In the center, where the best Persian troops were concentrated, they pushed the Athenians back, pursuing them towards their original camp. On the wings, however, the Athenians and the Plataians, who were concentrated on the left wing, succeeded in driving the Persian forces back and disrupting the cohesion and discipline of Datis' army. The Achaemenid cavalry had returned to the main force, immediately pushing forward to rescue their hard-pressed comrades. Despite heavy losses, the Persian and Saka cavalry did manage to push back the Athenian center. That success, however, was a temporary battlefield mirage, as the hoplites had maneuvered their adversaries into a deadly trap. They now forced themselves against the Achaemenid left and right flanks. The Achaemenid cavalry did their best to prevent the flanks from collapsing, but to no avail. As the flanks collapsed, the Achaemenids found themselves surrounded, with the Greeks losing no time in destroying them. The survivors of the doomed force retreated south toward the shore where they were evacuated by a rescue fleet. The Greeks pursued and killed huge numbers of the fleeing forces before they reached their ships. Other retreating troops drowned in the nearby swamp. In the final count of the casualties the Persians had lost 6,400 men and an unrecorded number of prisoners and their 7 ships were lost. The Athenians lost their 192 men along with their commander in chief Callirnachus. 26
The battle of Salamis was the naval battle fought between the Persian and Greeks. The king of Persia at that time was Xerxes, and that of Greek was Themistocles. The battle was fought in 480 B.C. 27 The battle was fought in the straits between the mainland and Salamis, an island in the Saronic Gulf near Athens, and marked the high-point of the second Persian invasion of Greece. The Persian fleet consisted of around 800 galleys. 28 According to Herodotus, the Greeks initially mustered 271 triremes and 9 penteconters at Artemisium. Athens supplied 147 triremes, though not all of their crews. The Plataeans, their only allies at Marathon ten years earlier, courageously and enthusiastically, with no experience of seafaring, helped the Athenians fill their ships. On the second day of the battle 53 more Athenian triremes arrived, possibly having been held back to guard the southern entrance to the Euripus Channel but moving up on confirmation that the entire Persian fleet was gathered opposite Artemisium. Most of the Athenian triremes had been built in the previous three years so battle experience, mostly gained at war with Aegina, was thinly spread. Herodotus’ grand total of the Athenian ships was up to 380. 29 King Xerxes had an observation point prepared so that he could watch the battle. It was positioned opposite the town of Salamis with a good view of Psyttaleia, the island where a detachment of Persian troops had landed during the night. This position was favorable to the Greeks, because of tactical disadvantage face by the Persians would face there. Persian fleet had faced considerable difficulties in maneuvers in the narrow straits of Salamis.
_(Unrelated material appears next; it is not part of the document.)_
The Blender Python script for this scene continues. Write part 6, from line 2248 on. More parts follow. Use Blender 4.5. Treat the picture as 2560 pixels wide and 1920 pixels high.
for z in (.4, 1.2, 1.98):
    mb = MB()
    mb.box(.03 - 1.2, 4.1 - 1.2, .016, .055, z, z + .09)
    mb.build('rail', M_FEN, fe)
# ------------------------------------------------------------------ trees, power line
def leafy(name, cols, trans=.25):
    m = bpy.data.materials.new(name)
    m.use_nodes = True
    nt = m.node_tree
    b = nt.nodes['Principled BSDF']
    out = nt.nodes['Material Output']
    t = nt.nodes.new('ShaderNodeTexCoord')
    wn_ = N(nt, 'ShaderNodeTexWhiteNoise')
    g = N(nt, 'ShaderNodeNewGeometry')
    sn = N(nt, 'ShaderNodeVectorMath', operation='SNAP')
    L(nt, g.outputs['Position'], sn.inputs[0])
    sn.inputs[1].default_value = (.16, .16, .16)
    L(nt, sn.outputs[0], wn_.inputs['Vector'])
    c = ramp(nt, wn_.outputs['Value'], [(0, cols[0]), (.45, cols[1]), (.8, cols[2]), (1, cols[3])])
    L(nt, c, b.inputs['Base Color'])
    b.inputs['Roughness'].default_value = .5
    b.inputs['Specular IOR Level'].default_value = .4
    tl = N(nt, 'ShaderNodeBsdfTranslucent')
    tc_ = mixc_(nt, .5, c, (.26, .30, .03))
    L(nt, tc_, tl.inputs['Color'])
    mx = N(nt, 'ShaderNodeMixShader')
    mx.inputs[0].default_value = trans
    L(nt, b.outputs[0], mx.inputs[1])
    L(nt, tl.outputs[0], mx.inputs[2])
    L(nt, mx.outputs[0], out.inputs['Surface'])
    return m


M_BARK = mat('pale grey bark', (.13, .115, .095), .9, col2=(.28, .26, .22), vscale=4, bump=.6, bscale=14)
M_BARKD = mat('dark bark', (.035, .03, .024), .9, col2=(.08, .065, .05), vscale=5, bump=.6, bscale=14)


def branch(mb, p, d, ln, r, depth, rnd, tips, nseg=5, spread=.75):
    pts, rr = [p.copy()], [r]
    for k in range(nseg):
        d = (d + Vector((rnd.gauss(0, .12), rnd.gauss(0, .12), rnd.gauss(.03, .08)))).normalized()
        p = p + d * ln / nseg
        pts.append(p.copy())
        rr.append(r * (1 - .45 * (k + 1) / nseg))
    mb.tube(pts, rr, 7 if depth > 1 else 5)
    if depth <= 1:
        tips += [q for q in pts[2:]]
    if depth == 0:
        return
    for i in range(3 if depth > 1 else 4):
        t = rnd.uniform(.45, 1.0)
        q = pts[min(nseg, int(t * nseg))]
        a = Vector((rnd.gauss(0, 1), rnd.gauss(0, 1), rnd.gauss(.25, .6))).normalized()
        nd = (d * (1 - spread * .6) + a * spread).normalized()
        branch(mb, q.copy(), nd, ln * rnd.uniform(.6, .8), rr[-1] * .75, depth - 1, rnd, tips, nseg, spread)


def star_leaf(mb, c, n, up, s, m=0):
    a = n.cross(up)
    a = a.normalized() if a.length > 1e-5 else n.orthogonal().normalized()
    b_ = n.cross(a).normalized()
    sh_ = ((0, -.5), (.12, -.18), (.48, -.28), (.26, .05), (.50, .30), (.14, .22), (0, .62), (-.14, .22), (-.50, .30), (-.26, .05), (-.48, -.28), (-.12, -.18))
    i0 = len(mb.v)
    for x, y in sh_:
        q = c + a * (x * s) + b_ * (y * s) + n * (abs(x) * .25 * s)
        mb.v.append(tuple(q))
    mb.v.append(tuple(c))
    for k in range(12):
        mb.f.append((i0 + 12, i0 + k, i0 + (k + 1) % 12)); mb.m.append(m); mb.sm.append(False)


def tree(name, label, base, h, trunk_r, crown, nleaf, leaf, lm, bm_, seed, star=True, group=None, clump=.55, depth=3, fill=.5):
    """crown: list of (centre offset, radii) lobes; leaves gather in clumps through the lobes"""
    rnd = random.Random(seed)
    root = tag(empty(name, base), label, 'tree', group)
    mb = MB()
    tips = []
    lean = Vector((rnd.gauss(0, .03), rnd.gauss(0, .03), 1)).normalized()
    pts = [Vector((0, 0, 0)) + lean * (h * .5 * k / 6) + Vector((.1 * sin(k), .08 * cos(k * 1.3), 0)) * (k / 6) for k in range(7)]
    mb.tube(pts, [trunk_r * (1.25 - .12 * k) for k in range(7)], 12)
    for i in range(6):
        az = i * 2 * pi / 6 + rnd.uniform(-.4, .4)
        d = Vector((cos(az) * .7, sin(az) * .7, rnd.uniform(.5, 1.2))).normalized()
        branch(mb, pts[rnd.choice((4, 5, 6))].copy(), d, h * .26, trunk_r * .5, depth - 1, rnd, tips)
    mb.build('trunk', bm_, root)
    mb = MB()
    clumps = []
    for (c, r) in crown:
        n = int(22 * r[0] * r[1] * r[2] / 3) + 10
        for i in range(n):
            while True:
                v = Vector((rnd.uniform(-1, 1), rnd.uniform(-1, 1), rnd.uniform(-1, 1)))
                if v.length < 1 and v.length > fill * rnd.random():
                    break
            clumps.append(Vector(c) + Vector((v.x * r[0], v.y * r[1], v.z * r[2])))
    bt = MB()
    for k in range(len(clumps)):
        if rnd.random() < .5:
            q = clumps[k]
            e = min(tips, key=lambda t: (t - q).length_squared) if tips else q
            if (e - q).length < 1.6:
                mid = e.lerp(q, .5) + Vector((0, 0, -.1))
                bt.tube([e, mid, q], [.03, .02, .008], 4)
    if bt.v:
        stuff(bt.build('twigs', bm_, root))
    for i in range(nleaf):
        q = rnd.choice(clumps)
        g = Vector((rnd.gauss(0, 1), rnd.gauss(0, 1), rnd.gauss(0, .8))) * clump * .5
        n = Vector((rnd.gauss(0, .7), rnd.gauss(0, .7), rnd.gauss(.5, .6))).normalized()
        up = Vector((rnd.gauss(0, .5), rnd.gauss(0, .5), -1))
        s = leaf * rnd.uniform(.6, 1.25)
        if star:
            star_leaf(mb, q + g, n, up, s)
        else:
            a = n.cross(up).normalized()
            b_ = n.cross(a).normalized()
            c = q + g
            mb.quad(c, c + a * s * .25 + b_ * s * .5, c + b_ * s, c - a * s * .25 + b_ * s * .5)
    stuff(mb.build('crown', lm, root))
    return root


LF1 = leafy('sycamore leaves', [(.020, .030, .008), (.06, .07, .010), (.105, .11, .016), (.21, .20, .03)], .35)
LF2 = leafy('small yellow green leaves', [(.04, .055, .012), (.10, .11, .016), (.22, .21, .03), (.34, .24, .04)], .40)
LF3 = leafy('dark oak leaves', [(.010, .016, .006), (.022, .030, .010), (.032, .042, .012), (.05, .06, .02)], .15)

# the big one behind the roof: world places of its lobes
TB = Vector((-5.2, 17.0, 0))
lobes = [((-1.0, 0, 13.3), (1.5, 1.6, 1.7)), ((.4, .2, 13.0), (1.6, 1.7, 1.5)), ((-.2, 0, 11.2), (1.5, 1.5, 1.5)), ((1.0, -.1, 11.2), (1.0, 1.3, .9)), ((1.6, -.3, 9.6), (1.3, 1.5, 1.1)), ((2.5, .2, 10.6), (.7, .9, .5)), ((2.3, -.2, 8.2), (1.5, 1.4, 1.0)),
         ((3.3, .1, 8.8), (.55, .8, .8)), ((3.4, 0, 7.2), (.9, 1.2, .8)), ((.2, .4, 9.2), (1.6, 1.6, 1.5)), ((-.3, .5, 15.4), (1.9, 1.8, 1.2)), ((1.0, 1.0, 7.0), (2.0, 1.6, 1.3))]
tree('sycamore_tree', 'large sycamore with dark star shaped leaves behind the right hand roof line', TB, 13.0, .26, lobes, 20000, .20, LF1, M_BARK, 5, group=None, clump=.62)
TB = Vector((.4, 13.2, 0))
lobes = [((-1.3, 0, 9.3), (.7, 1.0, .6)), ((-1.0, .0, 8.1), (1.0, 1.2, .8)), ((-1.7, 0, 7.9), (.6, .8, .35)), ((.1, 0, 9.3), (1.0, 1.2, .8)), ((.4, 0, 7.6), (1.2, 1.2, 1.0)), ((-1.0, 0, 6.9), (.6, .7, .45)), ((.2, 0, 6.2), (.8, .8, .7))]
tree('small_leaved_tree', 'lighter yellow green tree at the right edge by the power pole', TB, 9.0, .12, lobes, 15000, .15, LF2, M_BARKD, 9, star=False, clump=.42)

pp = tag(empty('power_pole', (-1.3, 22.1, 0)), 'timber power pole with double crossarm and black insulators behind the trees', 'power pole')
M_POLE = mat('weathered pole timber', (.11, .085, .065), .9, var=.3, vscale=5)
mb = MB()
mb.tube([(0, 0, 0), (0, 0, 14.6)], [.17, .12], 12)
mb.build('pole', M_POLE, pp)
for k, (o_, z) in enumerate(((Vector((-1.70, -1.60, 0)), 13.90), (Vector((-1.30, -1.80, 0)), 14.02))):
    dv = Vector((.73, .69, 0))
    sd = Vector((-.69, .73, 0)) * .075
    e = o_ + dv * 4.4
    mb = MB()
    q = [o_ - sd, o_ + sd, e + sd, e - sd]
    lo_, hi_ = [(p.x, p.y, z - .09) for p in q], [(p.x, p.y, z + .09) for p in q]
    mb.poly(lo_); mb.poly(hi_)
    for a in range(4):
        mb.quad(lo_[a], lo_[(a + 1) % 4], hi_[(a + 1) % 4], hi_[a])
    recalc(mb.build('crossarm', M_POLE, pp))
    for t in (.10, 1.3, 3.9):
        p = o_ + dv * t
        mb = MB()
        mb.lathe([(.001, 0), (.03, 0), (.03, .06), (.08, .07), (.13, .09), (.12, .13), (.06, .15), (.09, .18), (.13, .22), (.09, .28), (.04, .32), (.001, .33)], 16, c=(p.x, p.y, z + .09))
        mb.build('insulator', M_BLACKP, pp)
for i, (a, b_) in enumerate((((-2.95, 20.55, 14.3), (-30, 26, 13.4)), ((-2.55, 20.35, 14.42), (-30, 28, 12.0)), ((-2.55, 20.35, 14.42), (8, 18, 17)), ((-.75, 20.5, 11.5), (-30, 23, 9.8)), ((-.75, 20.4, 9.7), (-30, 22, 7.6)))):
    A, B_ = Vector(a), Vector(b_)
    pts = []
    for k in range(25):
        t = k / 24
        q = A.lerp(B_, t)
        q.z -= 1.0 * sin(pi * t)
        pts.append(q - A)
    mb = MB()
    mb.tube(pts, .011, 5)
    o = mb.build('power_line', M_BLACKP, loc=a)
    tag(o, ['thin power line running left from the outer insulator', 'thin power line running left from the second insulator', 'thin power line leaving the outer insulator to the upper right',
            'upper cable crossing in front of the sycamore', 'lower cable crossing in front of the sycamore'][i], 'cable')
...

The two armies were in front of each other. Both sides had to some extent determined in advance how the battle would be fought. It was up to the captains of the individual ships to make decisions on the spot. The main decision that many of Xerxes' captains made was to turn away from the attacking Greeks, causing more confusion as they encountered their own ships trying to go forward and impress the king with their prowess. In the resulting chaos, the captains of the Greek ships urged on their much fresher crews and pressed the attack with great success. By the morning of battle, the Persians had deployed their fleet, with their right wing held by the skillful Phoenicians and the Ionian ships were on the left. While maneuvering to form positions, Persians were rowed upon the by the Greeks who began to force the leading Persian ships back to their fellow, causing disorder to the overcrowded Persians formation. This was followed the Athenian flank attacked on the Phoenician ships, which were pushed backed into their own center toward the coast of Attica. Triremes were generally armed with a large ram at the front, with which it was possible to sink an enemy ship, or at least disable it by shearing off the banks of oars on one side. If the initial ramming was not successful, marines boarded the enemy ship and something similar to a land battle ensued. Both sides had marines on their ships for this eventuality; the Greeks with fully armed hoplites; the Persians probably with more lightly armed infantry.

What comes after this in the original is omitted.